*GIVEN INFORMATION*:
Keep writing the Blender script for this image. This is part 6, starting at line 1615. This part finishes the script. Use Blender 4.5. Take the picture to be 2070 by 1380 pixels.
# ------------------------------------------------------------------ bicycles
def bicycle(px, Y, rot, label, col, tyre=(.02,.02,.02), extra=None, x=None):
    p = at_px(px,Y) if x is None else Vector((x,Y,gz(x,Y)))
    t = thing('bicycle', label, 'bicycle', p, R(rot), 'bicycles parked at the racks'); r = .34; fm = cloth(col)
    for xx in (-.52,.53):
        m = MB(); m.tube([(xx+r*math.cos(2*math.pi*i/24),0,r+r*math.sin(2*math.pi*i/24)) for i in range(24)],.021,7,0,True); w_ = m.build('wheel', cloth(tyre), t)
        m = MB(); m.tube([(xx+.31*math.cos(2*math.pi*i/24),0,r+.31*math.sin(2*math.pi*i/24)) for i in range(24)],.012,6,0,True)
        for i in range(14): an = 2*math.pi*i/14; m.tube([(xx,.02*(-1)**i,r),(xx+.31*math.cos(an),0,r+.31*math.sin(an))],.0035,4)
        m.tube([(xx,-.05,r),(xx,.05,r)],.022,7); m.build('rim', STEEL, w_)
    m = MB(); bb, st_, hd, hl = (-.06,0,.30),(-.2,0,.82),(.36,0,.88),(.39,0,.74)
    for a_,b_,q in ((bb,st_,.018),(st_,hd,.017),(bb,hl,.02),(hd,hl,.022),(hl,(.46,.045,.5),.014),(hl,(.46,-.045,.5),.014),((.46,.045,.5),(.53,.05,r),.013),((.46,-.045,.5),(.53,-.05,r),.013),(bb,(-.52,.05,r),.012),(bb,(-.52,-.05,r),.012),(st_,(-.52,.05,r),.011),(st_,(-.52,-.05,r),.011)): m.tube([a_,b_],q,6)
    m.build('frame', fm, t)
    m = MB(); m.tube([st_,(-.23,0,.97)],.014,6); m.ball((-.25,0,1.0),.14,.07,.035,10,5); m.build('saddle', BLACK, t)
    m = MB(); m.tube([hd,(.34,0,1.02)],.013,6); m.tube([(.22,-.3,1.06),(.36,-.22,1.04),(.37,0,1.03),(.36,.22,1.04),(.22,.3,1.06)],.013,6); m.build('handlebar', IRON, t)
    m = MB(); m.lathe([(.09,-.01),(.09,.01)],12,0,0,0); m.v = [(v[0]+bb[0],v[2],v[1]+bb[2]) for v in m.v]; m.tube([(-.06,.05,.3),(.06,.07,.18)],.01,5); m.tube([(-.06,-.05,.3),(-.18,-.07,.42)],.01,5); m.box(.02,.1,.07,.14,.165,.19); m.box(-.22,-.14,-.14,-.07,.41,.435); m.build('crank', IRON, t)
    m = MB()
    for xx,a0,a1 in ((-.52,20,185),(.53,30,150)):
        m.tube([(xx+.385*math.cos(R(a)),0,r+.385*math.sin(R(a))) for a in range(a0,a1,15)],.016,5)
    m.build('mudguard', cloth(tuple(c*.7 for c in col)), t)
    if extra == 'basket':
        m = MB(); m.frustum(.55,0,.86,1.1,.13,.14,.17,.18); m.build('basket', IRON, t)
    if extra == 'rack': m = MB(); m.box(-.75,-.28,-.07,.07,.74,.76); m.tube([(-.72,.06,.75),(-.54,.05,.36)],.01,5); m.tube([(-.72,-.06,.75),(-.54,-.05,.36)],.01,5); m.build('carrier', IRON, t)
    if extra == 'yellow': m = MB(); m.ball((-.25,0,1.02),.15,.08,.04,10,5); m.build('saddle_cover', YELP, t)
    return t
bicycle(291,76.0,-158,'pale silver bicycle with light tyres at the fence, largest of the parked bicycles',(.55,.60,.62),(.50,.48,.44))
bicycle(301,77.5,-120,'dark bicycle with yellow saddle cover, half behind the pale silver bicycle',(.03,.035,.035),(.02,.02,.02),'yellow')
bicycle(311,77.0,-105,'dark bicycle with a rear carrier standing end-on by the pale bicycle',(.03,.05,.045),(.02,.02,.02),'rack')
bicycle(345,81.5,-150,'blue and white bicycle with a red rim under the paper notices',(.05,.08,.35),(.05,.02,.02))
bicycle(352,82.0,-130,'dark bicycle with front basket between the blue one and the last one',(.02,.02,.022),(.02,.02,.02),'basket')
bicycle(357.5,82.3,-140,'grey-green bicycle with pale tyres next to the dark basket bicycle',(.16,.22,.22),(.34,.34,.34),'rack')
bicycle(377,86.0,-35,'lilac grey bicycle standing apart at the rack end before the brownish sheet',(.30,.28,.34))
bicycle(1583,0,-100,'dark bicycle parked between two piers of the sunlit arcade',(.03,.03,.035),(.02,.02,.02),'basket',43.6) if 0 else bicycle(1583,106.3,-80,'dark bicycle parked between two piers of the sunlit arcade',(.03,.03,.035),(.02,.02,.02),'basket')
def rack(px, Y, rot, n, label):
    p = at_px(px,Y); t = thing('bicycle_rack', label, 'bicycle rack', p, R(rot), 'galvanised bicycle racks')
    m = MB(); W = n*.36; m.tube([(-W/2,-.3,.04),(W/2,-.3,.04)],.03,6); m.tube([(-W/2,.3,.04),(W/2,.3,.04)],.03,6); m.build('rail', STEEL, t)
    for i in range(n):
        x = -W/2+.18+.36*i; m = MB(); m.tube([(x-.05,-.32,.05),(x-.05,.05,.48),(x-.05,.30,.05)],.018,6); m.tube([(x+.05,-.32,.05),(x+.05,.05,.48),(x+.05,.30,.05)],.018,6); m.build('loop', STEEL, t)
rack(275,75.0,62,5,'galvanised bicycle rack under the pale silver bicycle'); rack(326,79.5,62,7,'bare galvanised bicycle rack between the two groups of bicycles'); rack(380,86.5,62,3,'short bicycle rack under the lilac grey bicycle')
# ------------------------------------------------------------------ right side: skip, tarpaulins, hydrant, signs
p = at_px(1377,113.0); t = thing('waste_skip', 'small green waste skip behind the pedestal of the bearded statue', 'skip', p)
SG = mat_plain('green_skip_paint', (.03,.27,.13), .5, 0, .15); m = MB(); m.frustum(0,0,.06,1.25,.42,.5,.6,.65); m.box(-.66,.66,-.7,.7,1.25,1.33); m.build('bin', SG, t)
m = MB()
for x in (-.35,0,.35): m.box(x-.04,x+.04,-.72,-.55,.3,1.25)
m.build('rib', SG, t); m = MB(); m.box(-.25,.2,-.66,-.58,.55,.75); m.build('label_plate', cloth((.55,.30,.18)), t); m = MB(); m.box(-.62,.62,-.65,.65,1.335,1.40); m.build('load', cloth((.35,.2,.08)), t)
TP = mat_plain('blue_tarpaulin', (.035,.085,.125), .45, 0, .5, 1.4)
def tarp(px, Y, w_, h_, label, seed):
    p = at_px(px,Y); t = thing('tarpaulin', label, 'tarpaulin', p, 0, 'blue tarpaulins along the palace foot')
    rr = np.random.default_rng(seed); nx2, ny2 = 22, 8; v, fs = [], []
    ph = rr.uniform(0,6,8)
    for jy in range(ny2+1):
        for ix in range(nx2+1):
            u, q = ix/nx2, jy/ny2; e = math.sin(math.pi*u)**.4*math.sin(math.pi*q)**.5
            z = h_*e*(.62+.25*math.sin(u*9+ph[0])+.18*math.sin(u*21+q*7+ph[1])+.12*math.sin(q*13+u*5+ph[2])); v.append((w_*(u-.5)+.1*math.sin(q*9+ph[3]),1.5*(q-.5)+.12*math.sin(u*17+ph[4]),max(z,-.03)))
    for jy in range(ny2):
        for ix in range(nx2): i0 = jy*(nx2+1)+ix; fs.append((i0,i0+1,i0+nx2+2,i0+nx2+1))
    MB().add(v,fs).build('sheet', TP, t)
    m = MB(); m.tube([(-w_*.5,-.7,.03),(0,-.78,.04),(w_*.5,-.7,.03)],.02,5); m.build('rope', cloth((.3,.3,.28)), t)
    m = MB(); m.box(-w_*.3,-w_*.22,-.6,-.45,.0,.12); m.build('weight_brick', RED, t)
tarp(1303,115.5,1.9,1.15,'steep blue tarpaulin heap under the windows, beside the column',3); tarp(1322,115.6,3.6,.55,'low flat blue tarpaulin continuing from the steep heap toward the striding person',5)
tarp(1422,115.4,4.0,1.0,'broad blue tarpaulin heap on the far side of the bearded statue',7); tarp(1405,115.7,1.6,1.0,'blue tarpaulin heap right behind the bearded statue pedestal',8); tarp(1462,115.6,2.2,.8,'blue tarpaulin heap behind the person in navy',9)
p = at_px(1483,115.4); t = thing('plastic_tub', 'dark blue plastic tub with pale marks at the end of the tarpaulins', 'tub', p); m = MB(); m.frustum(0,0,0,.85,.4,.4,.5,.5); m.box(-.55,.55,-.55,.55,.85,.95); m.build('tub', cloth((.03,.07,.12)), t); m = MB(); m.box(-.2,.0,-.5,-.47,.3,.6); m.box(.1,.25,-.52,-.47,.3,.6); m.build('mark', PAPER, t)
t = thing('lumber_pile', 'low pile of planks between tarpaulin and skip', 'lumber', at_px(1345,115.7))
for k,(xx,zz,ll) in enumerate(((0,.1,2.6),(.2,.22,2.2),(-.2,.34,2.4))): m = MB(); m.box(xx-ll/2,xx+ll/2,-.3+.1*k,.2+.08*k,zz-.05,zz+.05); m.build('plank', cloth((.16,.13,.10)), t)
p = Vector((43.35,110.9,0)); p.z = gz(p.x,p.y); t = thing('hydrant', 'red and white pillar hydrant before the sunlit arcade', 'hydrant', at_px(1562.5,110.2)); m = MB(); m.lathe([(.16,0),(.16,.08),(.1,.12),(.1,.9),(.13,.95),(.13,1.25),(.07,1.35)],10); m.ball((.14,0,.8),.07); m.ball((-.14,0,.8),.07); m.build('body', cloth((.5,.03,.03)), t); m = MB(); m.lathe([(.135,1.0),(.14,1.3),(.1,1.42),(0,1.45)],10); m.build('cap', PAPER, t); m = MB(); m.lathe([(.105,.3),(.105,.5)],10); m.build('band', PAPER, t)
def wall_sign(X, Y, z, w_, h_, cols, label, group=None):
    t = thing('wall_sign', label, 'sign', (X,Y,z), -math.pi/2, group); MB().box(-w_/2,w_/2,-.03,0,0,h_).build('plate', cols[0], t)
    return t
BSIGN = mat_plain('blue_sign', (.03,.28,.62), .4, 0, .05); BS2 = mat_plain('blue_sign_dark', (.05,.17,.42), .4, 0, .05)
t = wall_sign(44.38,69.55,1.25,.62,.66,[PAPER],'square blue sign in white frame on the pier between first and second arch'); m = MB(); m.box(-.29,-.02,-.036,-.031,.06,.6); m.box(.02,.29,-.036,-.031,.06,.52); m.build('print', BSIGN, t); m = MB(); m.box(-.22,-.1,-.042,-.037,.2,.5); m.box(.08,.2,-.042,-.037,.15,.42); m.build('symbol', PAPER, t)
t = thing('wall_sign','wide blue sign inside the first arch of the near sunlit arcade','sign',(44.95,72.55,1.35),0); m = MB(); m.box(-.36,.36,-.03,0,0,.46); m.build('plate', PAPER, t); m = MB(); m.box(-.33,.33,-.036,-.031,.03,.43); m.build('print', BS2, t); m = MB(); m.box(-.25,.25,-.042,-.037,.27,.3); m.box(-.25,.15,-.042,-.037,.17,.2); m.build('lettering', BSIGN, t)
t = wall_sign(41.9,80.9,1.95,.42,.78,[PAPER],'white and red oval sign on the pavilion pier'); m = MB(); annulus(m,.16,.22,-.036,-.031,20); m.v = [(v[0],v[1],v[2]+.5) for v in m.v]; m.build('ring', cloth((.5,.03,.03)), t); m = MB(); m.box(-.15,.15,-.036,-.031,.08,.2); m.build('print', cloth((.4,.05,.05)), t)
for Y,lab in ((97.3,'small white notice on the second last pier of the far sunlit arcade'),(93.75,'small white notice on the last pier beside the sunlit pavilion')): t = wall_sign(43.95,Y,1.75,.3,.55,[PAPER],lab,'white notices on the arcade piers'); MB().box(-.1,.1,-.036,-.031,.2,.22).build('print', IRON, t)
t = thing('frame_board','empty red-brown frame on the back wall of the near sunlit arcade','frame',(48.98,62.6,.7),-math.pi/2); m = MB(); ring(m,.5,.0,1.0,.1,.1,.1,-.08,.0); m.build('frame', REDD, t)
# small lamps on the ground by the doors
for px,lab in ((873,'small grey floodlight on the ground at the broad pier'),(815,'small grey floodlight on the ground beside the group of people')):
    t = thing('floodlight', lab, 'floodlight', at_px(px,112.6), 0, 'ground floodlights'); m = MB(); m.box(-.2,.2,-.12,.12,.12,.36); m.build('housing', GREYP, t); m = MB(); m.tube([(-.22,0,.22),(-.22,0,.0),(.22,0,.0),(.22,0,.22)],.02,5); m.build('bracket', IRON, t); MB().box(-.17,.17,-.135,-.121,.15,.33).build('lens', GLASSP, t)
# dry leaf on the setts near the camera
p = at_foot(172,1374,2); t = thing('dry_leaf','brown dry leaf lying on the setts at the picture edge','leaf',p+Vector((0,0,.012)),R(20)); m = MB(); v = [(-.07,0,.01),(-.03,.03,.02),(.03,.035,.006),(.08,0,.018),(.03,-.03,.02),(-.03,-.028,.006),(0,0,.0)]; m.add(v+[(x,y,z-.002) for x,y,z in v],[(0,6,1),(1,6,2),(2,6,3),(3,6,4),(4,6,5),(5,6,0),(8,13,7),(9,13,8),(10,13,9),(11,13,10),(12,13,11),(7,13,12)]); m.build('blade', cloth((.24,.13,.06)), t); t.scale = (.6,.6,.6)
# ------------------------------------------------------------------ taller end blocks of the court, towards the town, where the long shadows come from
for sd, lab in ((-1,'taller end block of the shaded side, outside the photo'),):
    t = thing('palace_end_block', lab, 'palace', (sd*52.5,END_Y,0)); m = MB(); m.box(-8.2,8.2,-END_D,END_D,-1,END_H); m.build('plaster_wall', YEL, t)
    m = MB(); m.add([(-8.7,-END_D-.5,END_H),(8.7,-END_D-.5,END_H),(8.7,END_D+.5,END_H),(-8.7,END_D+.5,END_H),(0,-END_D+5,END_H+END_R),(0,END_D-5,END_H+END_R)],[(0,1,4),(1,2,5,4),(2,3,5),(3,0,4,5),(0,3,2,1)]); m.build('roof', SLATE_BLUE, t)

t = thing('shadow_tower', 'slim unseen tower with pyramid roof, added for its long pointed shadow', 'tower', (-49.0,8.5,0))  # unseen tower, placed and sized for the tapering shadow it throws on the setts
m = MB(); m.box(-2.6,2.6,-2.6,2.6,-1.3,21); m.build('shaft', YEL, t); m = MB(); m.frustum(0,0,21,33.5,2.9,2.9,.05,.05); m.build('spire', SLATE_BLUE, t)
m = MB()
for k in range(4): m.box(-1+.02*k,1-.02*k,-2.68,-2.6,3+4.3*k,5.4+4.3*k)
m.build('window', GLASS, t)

*REQUIREMENTS*: Locate the string "picture" in the listing above and copy every line where it occurs.

*ANSWER FOR THIS EXERCISE*:
Keep writing the Blender script for this image. This is part 6, starting at line 1615. This part finishes the script. Use Blender 4.5. Take the picture to be 2070 by 1380 pixels.
p = at_foot(172,1374,2); t = thing('dry_leaf','brown dry leaf lying on the setts at the picture edge','leaf',p+Vector((0,0,.012)),R(20)); m = MB(); v = [(-.07,0,.01),(-.03,.03,.02),(.03,.035,.006),(.08,0,.018),(.03,-.03,.02),(-.03,-.028,.006),(0,0,.0)]; m.add(v+[(x,y,z-.002) for x,y,z in v],[(0,6,1),(1,6,2),(2,6,3),(3,6,4),(4,6,5),(5,6,0),(8,13,7),(9,13,8),(10,13,9),(11,13,10),(12,13,11),(7,13,12)]); m.build('blade', cloth((.24,.13,.06)), t); t.scale = (.6,.6,.6)